Following the College’s decision to dismantle its early admissions program, current high school juniors, the first students who will apply under the unified system, say the change could prove costly by turning potential applicants away from Harvard and towards schools that maintain the program.

Those who apply early to schools generally enjoy a higher rate of admission, an advantage that those seeking entrance into Harvard’s Class of 2012 will not benefit from. For the Class of 2010, Harvard admitted 21 percent of its early applicants, but accepted only 9.3 percent of its regular applicants.

“I think that by deciding to take away the early admissions option, Harvard will in a way be reducing its appeal to some top tier applicants who are seeking security in knowing where they’re going,” Phillips Exeter Academy junior Conor P. Flynn said.

Not having the option to separate oneself into an early applicant group may make applying to Harvard more daunting.
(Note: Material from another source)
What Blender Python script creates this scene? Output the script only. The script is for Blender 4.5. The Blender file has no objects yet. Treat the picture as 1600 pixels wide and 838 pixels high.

“People who apply early admissions to Harvard are probably very qualified and very interested, and now that you’re putting all those people in the general pool, which is already wicked competitive, it is going to be that much more competitive,” said another junior at Exeter, Kevin S. Donohoe. “It might make me shy away from the school.”

Others fear that the larger applicant pool may elevate the importance of standardized testing.

“Its going to dehumanize the applicants,” said a junior at Annapolis’s The Key School, Colin B. Casey. “Before, because there were fewer people applying at a time, people who were reviewing applications could actually look into who the person was. Now students are just going to become a list of statistics.”

But a college adviser at The Key School, Paul M. Stoneham, said he does not believe Harvard will be hurt in the long run.

“There are enough wonderful minds that don’t get into Harvard,” Stoneham said. “The quality of the student body isn’t going to decline, if the numbers go down slightly,” he added.

But Stoneham said he does not believe that the numbers will decrease in the long run since he sees the elimination of early admissions as a trend that other schools will follow.

“Colleges are grinding their teeth about early programs. My assumption is since Harvard has made this move others will be emboldened to do the same,” he said.